>> START Available data

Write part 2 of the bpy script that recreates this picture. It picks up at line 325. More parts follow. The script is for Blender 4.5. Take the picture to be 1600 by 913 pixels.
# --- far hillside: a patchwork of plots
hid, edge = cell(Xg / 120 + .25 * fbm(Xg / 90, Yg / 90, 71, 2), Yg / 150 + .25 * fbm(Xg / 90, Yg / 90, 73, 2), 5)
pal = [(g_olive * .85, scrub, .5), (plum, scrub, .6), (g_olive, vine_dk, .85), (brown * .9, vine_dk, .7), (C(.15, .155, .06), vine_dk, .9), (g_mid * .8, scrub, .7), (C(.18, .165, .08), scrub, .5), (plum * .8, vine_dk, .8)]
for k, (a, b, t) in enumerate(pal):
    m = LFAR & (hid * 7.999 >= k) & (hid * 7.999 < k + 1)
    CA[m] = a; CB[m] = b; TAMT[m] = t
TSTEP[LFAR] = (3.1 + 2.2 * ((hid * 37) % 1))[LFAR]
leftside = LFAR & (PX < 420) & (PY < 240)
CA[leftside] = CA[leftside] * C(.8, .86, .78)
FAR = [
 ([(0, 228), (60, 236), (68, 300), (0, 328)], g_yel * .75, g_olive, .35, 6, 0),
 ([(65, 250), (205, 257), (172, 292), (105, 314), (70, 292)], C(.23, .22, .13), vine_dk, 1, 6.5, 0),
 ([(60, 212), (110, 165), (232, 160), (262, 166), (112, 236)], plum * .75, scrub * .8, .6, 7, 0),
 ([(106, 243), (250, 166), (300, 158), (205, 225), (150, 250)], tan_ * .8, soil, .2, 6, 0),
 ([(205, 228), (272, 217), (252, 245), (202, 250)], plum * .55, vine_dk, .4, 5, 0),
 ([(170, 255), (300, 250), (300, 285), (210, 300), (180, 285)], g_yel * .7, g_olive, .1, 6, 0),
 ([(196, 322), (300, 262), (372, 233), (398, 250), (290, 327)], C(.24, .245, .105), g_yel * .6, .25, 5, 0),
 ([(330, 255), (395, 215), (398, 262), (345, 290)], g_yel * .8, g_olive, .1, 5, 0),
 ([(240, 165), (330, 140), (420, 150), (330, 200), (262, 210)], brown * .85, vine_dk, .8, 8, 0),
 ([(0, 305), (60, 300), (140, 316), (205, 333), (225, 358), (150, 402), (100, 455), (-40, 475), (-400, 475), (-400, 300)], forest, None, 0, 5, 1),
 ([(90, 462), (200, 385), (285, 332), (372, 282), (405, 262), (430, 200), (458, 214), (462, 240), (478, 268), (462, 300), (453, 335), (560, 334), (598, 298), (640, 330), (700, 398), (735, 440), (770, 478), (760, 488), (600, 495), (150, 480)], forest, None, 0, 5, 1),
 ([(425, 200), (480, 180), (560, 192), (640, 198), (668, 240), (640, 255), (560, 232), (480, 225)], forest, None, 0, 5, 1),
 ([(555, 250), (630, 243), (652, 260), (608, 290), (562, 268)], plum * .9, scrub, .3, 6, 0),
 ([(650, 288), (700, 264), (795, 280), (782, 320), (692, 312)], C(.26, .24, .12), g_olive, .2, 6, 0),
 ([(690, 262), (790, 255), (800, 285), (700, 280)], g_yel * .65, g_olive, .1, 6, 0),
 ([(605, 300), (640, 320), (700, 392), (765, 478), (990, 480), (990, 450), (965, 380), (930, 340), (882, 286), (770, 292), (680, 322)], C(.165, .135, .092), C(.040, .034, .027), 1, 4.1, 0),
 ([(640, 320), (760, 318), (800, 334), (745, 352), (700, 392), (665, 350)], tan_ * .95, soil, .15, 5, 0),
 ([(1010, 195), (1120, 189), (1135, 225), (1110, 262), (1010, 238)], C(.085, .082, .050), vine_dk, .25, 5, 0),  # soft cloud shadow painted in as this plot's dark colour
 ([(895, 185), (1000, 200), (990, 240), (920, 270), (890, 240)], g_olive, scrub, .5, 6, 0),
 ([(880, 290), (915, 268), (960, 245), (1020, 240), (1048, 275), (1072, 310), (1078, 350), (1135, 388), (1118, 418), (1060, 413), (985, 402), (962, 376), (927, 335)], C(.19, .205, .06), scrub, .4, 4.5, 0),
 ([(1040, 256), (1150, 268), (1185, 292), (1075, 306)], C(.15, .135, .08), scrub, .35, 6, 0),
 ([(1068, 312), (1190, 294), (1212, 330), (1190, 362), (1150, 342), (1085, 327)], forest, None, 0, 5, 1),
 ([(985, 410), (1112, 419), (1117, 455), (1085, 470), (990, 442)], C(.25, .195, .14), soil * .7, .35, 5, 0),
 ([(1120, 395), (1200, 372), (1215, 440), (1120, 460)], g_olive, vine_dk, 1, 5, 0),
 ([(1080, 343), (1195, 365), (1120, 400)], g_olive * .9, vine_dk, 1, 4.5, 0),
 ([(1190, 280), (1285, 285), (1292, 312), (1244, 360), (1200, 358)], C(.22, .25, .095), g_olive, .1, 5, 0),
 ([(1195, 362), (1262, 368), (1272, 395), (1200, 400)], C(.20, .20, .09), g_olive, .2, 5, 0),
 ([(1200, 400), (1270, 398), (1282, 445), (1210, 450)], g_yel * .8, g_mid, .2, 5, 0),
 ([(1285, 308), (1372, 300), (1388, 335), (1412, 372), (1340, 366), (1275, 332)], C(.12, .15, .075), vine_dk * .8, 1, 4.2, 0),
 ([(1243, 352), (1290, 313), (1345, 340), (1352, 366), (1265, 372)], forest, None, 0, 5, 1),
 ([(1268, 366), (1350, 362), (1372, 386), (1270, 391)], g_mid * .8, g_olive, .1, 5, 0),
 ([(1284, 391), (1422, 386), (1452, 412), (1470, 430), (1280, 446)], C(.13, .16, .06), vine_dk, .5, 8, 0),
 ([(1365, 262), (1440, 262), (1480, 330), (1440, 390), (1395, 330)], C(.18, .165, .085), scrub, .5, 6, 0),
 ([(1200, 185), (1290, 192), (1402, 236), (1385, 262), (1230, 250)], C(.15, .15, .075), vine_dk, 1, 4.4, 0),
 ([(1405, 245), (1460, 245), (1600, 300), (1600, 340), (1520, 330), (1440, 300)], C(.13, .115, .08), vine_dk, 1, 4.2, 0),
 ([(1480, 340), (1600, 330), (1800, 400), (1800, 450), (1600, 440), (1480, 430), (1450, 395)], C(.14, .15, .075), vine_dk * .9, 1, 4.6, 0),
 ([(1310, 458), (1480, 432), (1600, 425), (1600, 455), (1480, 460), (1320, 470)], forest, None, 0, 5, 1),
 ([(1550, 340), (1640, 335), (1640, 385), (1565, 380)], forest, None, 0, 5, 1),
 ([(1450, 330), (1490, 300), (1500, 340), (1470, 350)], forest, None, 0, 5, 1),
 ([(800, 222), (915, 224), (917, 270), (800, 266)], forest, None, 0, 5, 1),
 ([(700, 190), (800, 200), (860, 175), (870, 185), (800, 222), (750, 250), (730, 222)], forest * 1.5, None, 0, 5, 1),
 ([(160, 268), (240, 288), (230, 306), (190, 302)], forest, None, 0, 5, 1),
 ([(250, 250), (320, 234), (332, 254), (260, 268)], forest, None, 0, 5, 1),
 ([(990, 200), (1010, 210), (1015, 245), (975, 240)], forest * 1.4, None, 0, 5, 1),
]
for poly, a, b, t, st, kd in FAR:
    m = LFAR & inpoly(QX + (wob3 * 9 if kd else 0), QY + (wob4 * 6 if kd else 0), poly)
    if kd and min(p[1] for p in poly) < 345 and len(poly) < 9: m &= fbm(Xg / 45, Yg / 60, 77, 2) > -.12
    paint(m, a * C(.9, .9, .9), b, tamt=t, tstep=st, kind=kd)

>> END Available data

▶ _Directions_
Print the listing above in full, exactly as it is.

▶ _Solved problem_
Write part 2 of the bpy script that recreates this picture. It picks up at line 325. More parts follow. The script is for Blender 4.5. Take the picture to be 1600 by 913 pixels.
# --- far hillside: a patchwork of plots
hid, edge = cell(Xg / 120 + .25 * fbm(Xg / 90, Yg / 90, 71, 2), Yg / 150 + .25 * fbm(Xg / 90, Yg / 90, 73, 2), 5)
pal = [(g_olive * .85, scrub, .5), (plum, scrub, .6), (g_olive, vine_dk, .85), (brown * .9, vine_dk, .7), (C(.15, .155, .06), vine_dk, .9), (g_mid * .8, scrub, .7), (C(.18, .165, .08), scrub, .5), (plum * .8, vine_dk, .8)]
for k, (a, b, t) in enumerate(pal):
    m = LFAR & (hid * 7.999 >= k) & (hid * 7.999 < k + 1)
    CA[m] = a; CB[m] = b; TAMT[m] = t
TSTEP[LFAR] = (3.1 + 2.2 * ((hid * 37) % 1))[LFAR]
leftside = LFAR & (PX < 420) & (PY < 240)
CA[leftside] = CA[leftside] * C(.8, .86, .78)
FAR = [
 ([(0, 228), (60, 236), (68, 300), (0, 328)], g_yel * .75, g_olive, .35, 6, 0),
 ([(65, 250), (205, 257), (172, 292), (105, 314), (70, 292)], C(.23, .22, .13), vine_dk, 1, 6.5, 0),
 ([(60, 212), (110, 165), (232, 160), (262, 166), (112, 236)], plum * .75, scrub * .8, .6, 7, 0),
 ([(106, 243), (250, 166), (300, 158), (205, 225), (150, 250)], tan_ * .8, soil, .2, 6, 0),
 ([(205, 228), (272, 217), (252, 245), (202, 250)], plum * .55, vine_dk, .4, 5, 0),
 ([(170, 255), (300, 250), (300, 285), (210, 300), (180, 285)], g_yel * .7, g_olive, .1, 6, 0),
 ([(196, 322), (300, 262), (372, 233), (398, 250), (290, 327)], C(.24, .245, .105), g_yel * .6, .25, 5, 0),
 ([(330, 255), (395, 215), (398, 262), (345, 290)], g_yel * .8, g_olive, .1, 5, 0),
 ([(240, 165), (330, 140), (420, 150), (330, 200), (262, 210)], brown * .85, vine_dk, .8, 8, 0),
 ([(0, 305), (60, 300), (140, 316), (205, 333), (225, 358), (150, 402), (100, 455), (-40, 475), (-400, 475), (-400, 300)], forest, None, 0, 5, 1),
 ([(90, 462), (200, 385), (285, 332), (372, 282), (405, 262), (430, 200), (458, 214), (462, 240), (478, 268), (462, 300), (453, 335), (560, 334), (598, 298), (640, 330), (700, 398), (735, 440), (770, 478), (760, 488), (600, 495), (150, 480)], forest, None, 0, 5, 1),
 ([(425, 200), (480, 180), (560, 192), (640, 198), (668, 240), (640, 255), (560, 232), (480, 225)], forest, None, 0, 5, 1),
 ([(555, 250), (630, 243), (652, 260), (608, 290), (562, 268)], plum * .9, scrub, .3, 6, 0),
 ([(650, 288), (700, 264), (795, 280), (782, 320), (692, 312)], C(.26, .24, .12), g_olive, .2, 6, 0),
 ([(690, 262), (790, 255), (800, 285), (700, 280)], g_yel * .65, g_olive, .1, 6, 0),
 ([(605, 300), (640, 320), (700, 392), (765, 478), (990, 480), (990, 450), (965, 380), (930, 340), (882, 286), (770, 292), (680, 322)], C(.165, .135, .092), C(.040, .034, .027), 1, 4.1, 0),
 ([(640, 320), (760, 318), (800, 334), (745, 352), (700, 392), (665, 350)], tan_ * .95, soil, .15, 5, 0),
 ([(1010, 195), (1120, 189), (1135, 225), (1110, 262), (1010, 238)], C(.085, .082, .050), vine_dk, .25, 5, 0),  # soft cloud shadow painted in as this plot's dark colour
 ([(895, 185), (1000, 200), (990, 240), (920, 270), (890, 240)], g_olive, scrub, .5, 6, 0),
 ([(880, 290), (915, 268), (960, 245), (1020, 240), (1048, 275), (1072, 310), (1078, 350), (1135, 388), (1118, 418), (1060, 413), (985, 402), (962, 376), (927, 335)], C(.19, .205, .06), scrub, .4, 4.5, 0),
 ([(1040, 256), (1150, 268), (1185, 292), (1075, 306)], C(.15, .135, .08), scrub, .35, 6, 0),
 ([(1068, 312), (1190, 294), (1212, 330), (1190, 362), (1150, 342), (1085, 327)], forest, None, 0, 5, 1),
 ([(985, 410), (1112, 419), (1117, 455), (1085, 470), (990, 442)], C(.25, .195, .14), soil * .7, .35, 5, 0),
 ([(1120, 395), (1200, 372), (1215, 440), (1120, 460)], g_olive, vine_dk, 1, 5, 0),
 ([(1080, 343), (1195, 365), (1120, 400)], g_olive * .9, vine_dk, 1, 4.5, 0),
 ([(1190, 280), (1285, 285), (1292, 312), (1244, 360), (1200, 358)], C(.22, .25, .095), g_olive, .1, 5, 0),
 ([(1195, 362), (1262, 368), (1272, 395), (1200, 400)], C(.20, .20, .09), g_olive, .2, 5, 0),
 ([(1200, 400), (1270, 398), (1282, 445), (1210, 450)], g_yel * .8, g_mid, .2, 5, 0),
 ([(1285, 308), (1372, 300), (1388, 335), (1412, 372), (1340, 366), (1275, 332)], C(.12, .15, .075), vine_dk * .8, 1, 4.2, 0),
 ([(1243, 352), (1290, 313), (1345, 340), (1352, 366), (1265, 372)], forest, None, 0, 5, 1),
 ([(1268, 366), (1350, 362), (1372, 386), (1270, 391)], g_mid * .8, g_olive, .1, 5, 0),
 ([(1284, 391), (1422, 386), (1452, 412), (1470, 430), (1280, 446)], C(.13, .16, .06), vine_dk, .5, 8, 0),
 ([(1365, 262), (1440, 262), (1480, 330), (1440, 390), (1395, 330)], C(.18, .165, .085), scrub, .5, 6, 0),
 ([(1200, 185), (1290, 192), (1402, 236), (1385, 262), (1230, 250)], C(.15, .15, .075), vine_dk, 1, 4.4, 0),
 ([(1405, 245), (1460, 245), (1600, 300), (1600, 340), (1520, 330), (1440, 300)], C(.13, .115, .08), vine_dk, 1, 4.2, 0),
 ([(1480, 340), (1600, 330), (1800, 400), (1800, 450), (1600, 440), (1480, 430), (1450, 395)], C(.14, .15, .075), vine_dk * .9, 1, 4.6, 0),
 ([(1310, 458), (1480, 432), (1600, 425), (1600, 455), (1480, 460), (1320, 470)], forest, None, 0, 5, 1),
 ([(1550, 340), (1640, 335), (1640, 385), (1565, 380)], forest, None, 0, 5, 1),
 ([(1450, 330), (1490, 300), (1500, 340), (1470, 350)], forest, None, 0, 5, 1),
 ([(800, 222), (915, 224), (917, 270), (800, 266)], forest, None, 0, 5, 1),
 ([(700, 190), (800, 200), (860, 175), (870, 185), (800, 222), (750, 250), (730, 222)], forest * 1.5, None, 0, 5, 1),
 ([(160, 268), (240, 288), (230, 306), (190, 302)], forest, None, 0, 5, 1),
 ([(250, 250), (320, 234), (332, 254), (260, 268)], forest, None, 0, 5, 1),
 ([(990, 200), (1010, 210), (1015, 245), (975, 240)], forest * 1.4, None, 0, 5, 1),
]
for poly, a, b, t, st, kd in FAR:
    m = LFAR & inpoly(QX + (wob3 * 9 if kd else 0), QY + (wob4 * 6 if kd else 0), poly)
    if kd and min(p[1] for p in poly) < 345 and len(poly) < 9: m &= fbm(Xg / 45, Yg / 60, 77, 2) > -.12
    paint(m, a * C(.9, .9, .9), b, tamt=t, tstep=st, kind=kd)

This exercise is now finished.